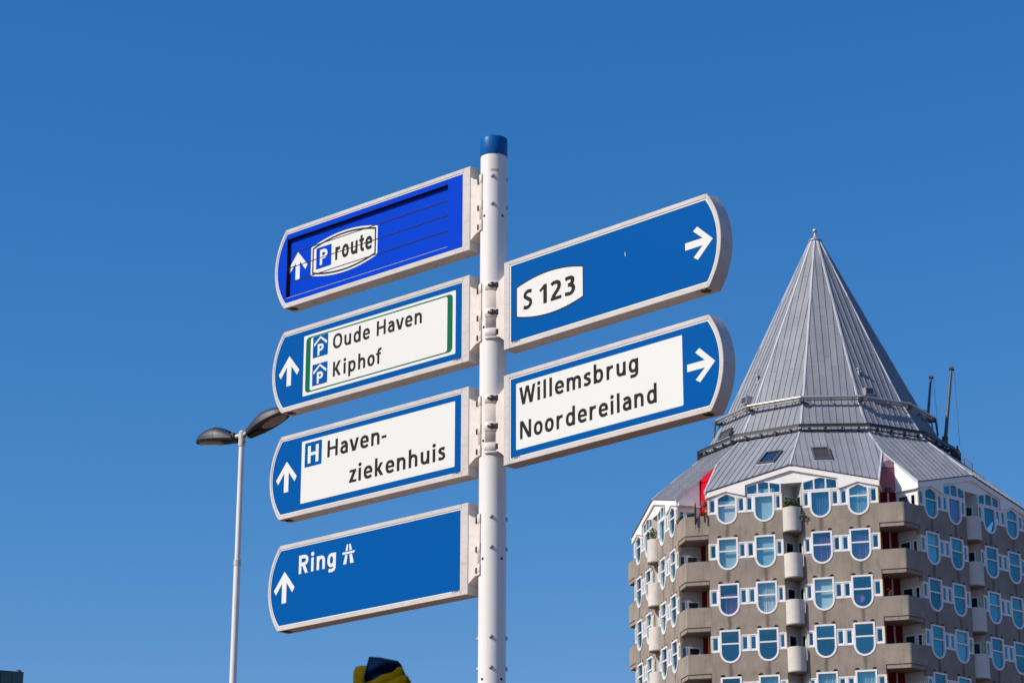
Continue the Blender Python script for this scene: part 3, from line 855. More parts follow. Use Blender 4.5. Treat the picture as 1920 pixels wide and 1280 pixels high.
plant(CP(-30, -0.95, 11.62, T[0] - 1.12), 160, 0.35, 0.35, 'low green plant hanging over the left edge of the top corner balcony', droop=0.4)
plant(CP(-30, 0.80, 11.62, T[0] - 1.25), 200, 0.28, 0.5, 'plant with red flowers on the top corner balcony beside the red wall', flower=34)
plant(FP(0, 0.62, 0.12, T[0] - 1.75), 40, 0.22, 0.5, 'sparse trailing twig plant beside the top round balcony', name='trailing_plant', droop=0.3)
plant(CP(30, -0.75, 11.70, T[2] - 1.2), 60, 0.14, 0.42, 'small plant with red flowers on the right corner balcony two floors below the top', flower=9)
pr = link('closed_parasol', None, loc=TM @ CP(-30, 0.66, 12.22, T[0] - 1.75))
tag(pr, 'closed dark parasol clamped outside the top corner balcony near the red wall', 'parasol')
MB().tube((0, 0, 0), (0, 0, 1.55), 0.02, n=8).obj('pole', M['steel_dark'], pr)
MB().lathe([(0.02, 0.25), (0.055, 0.3), (0.06, 0.75), (0.055, 1.3), (0.03, 1.5), (0, 1.52)], 10).obj('canopy', M['parasol'], pr)
MB().box(-.05, .05, -.02, .16, .55, .68).obj('clamp', M['steel_dark'], pr)
bp = link('hanging_cloth', None, loc=TM @ CP(-30, 1.12, 11.95, T[0] - 1.35))
tag(bp, 'narrow maroon cloth hanging over the parapet at the right end of the top corner balcony', 'cloth')
MB().box(-.05, .05, -.03, .0, -.05, .42).box(-.05, .05, -.03, .16, .42, .45).obj('cloth', M['maroon'], bp)

# ------------------------------------------------------------------ far green building
off = link('office_building', None, loc=(-51.6, 250, 0), rotz=radians(29))
tag(off, 'dark green glass-clad building at the lower left corner of the view', 'building')
MB().box(-30, -0.03, 0.1, 22, 0, 45.45).obj('body', M['office_frame'], off)
pn = MB().box(-1.22, -0.03, 0.0, 0.09, 0, 2.95).data('cladding_panel', M['office'])
for i in range(20):
    for j in range(3):
        link('cladding_panel', pn, off, loc=(-i * 1.25, 0, 42.55 - 3.0 * j))
MB().box(-30.1, -0.02, -0.02, 0.3, 45.5, 45.60).obj('roof_edge', M['office_frame'], off)
dm = link('roof_dome', None, loc=(-52.35, 250.5, 45.35)); tag(dm, 'small grey domed vent on the roof edge of the dark green building', 'vent')
MB().lathe([(0.42, 0), (0.42, 0.15), (0.38, 0.42), (0.26, 0.58), (0.0, 0.64)], 16).obj('dome', M['dome'], dm)
MB().lathe([(0.47, 0), (0.47, 0.08), (0.42, 0.08)], 16).obj('collar', M['office_frame'], dm)

# ------------------------------------------------------------------ street lamp
lamp = link('street_lamp', None, loc=(-3.77, 32, 0))
tag(lamp, 'white street lamp with two dark curved heads behind the left signs', 'street lamp')
MB().tube((0, 0, 0), (0, 0, 0.8), 0.085, n=20).tube((0, 0, 0.8), (0, 0, 8.73), 0.056, 0.046, n=20).obj('pole', M['pole'], lamp)
MB().tube((0, 0, 8.70), (0, 0, 8.78), 0.051, n=20).obj('pole_joint', M['lamp_arm'], lamp)
MB().tube((0, 0, 8.76), (0, 0, 10.42), 0.040, 0.038, n=20).obj('upper_pole', M['pole'], lamp)
sk = MB().tube((0, 0, 10.40), (0, 0, 10.60), 0.048, n=20).tube((0, 0, 10.60), (0, 0, 10.62), 0.048, 0.035, n=20)
sk.obj('socket', M['lamp_arm'], lamp)
for z_ in (10.45, 10.53): MB().tube((0.03, -0.03, z_), (0.052, -0.055, z_), 0.012, n=8).obj('screw', M['bolt'], lamp)
def lamp_head(azr, tilt, ls, hh):
    """head pointing along local +x"""
    mt = Matrix.Translation((0, 0, 10.55)) @ Matrix.Rotation(azr, 4, 'Z') @ Matrix.Rotation(-tilt, 4, 'Y')
    am = MB().tube((0.0, 0, 0), (0.17, 0, 0.0), 0.030, n=14).obj('arm', M['lamp_arm'], lamp, mtx=mt)
    # shell: lofted half-ellipses
    hd = link('lamp_head', None, lamp, mtx=mt)
    N, K = 26, 18; L0, L1 = 0.12, 0.74 * ls
    prof = []
    for i in range(N + 1):
        t = i / N; x = L0 + (L1 - L0) * t
        q = max(0.0, (t - 0.42) / 0.58); p_ = max(0.0, (0.42 - t) / 0.42)
        w = 0.152 * (max(0.0, 1 - q ** 2.5)) ** 0.5 * (1 - 0.42 * p_ ** 1.6)
        h = hh * (max(0.0, 1 - q ** 2.1)) ** 0.62 * (1 - 0.34 * p_ ** 1.7)
        prof.append((x, max(w, 0.004), max(h, 0.004)))
    vs = []; fs = []
    for i, (x, w, h) in enumerate(prof):
        for j in range(K + 1):
            a = pi * j / K; c_, s_ = cos(a), sin(a)
            vs.append((x + 0.11 * s_ * max(0, 1 - 1.6 * i / N), -w * math.copysign(abs(c_) ** 0.85, c_), -0.04 + h * s_ ** 0.8))
    for i in range(N):
        for j in range(K):
            q = i * (K + 1) + j; fs.append((q, q + 1, q + K + 2, q + K + 1))
    MB().add(vs, fs, True).obj('shell', M['lamp_dark'], hd)
    # dark housing recessed behind the open inner end
    x, w, h = prof[4]
    hv = [(x + 0.11, -w * .97 * cos(pi * j / K), -0.04 + h * .95 * sin(pi * j / K) ** .8) for j in range(K + 1)]
    MB().add(hv, [tuple(range(K + 1))]).box(L0, x + 0.10, -0.05, 0.05, -0.04, 0.045).obj('housing', M['lamp_rim'], hd)
    # joint line of the shell
    vs = []
    i = 11; x, w, h = prof[i]
    for dx in (-0.004, 0.004):
        for j in range(K + 1):
            a = pi * j / K; c_, s_ = cos(a), sin(a); vs.append((x + dx + 0.11 * s_ * max(0, 1 - 1.6 * i / N), -(w + .003) * math.copysign(abs(c_) ** 0.85, c_), -0.04 + (h + .003) * s_ ** 0.8))
    MB().add(vs, [(j, j + 1, j + K + 2, j + K + 1) for j in range(K)], True).obj('shell_joint', M['lamp_rim'], hd)
    # underside tray and bowl
    vs = []; fs = []
    for x, w, h in prof: vs += [(x, -w * 1.02, -0.045), (x, w * 1.02, -0.045), (x, w * .92, -0.07), (x, -w * .92, -0.07)]
    for i in range(N):
        q = i * 4
        for a, b in ((0, 1), (1, 2), (2, 3), (3, 0)): fs.append((q + a, q + b, q + 4 + b, q + 4 + a))
    fs += [(0, 3, 2, 1), (4 * N, 4 * N + 1, 4 * N + 2, 4 * N + 3)]
    MB().add(vs, fs).obj('tray', M['lamp_rim'], hd)
    MB().box(L0 - .01, L0 + .2, -.05, .05, -.088, -.06).obj('gear_cover', M['lamp_rim'], hd)
    vs = [(0.50 * ls, 0, -0.090)]; R1 = []
    for j in range(24):
        a = 2 * pi * j / 24; vs.append((0.50 * ls + 0.15 * cos(a), 0.08 * sin(a), -0.086))
    for j in range(24):
        a = 2 * pi * j / 24; vs.append((0.50 * ls + 0.215 * cos(a), 0.115 * sin(a), -0.068))
    fs = [(0, 1 + (j + 1) % 24, 1 + j) for j in range(24)] + [(1 + j, 1 + (j + 1) % 24, 25 + (j + 1) % 24, 25 + j) for j in range(24)]
    MB().add(vs, fs, True).obj('glass_bowl', M['lamp_bowl'], hd)
lamp_head(radians(-34), radians(18), 1.17, 0.175)
lamp_head(radians(147), radians(5), 1.10, 0.185)

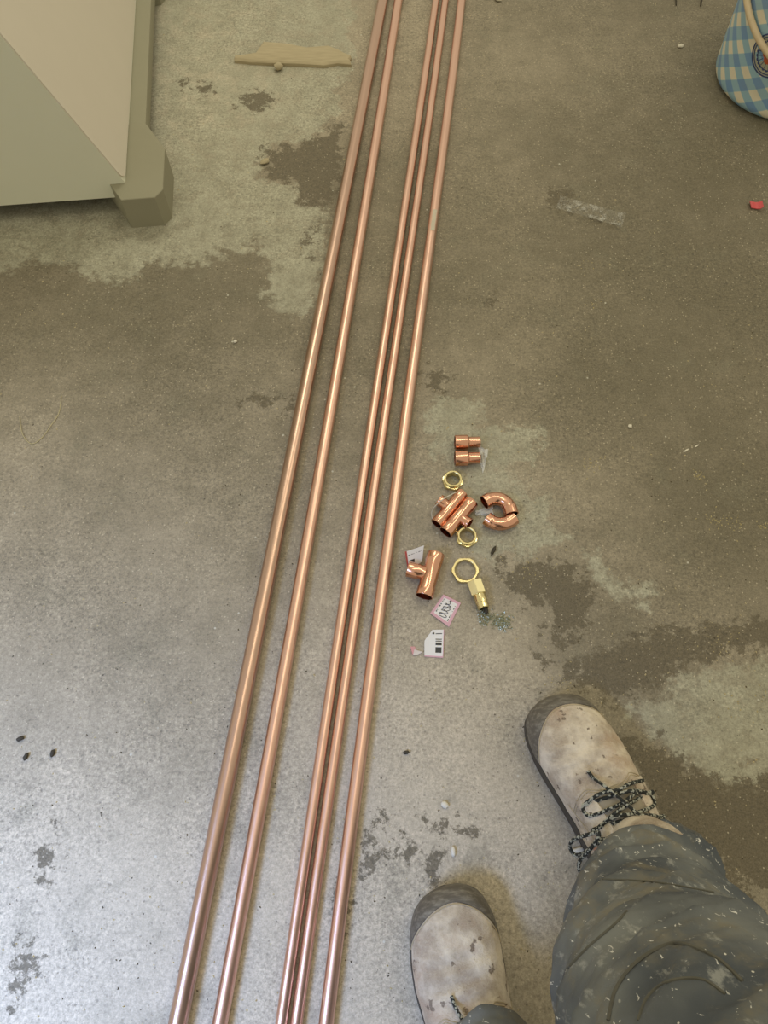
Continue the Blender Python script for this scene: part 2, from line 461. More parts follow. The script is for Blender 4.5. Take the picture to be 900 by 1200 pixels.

══════════════════════════════

Given task
Reply with the number of lines in the data that include the string "parts" and nothing else.

Written response
2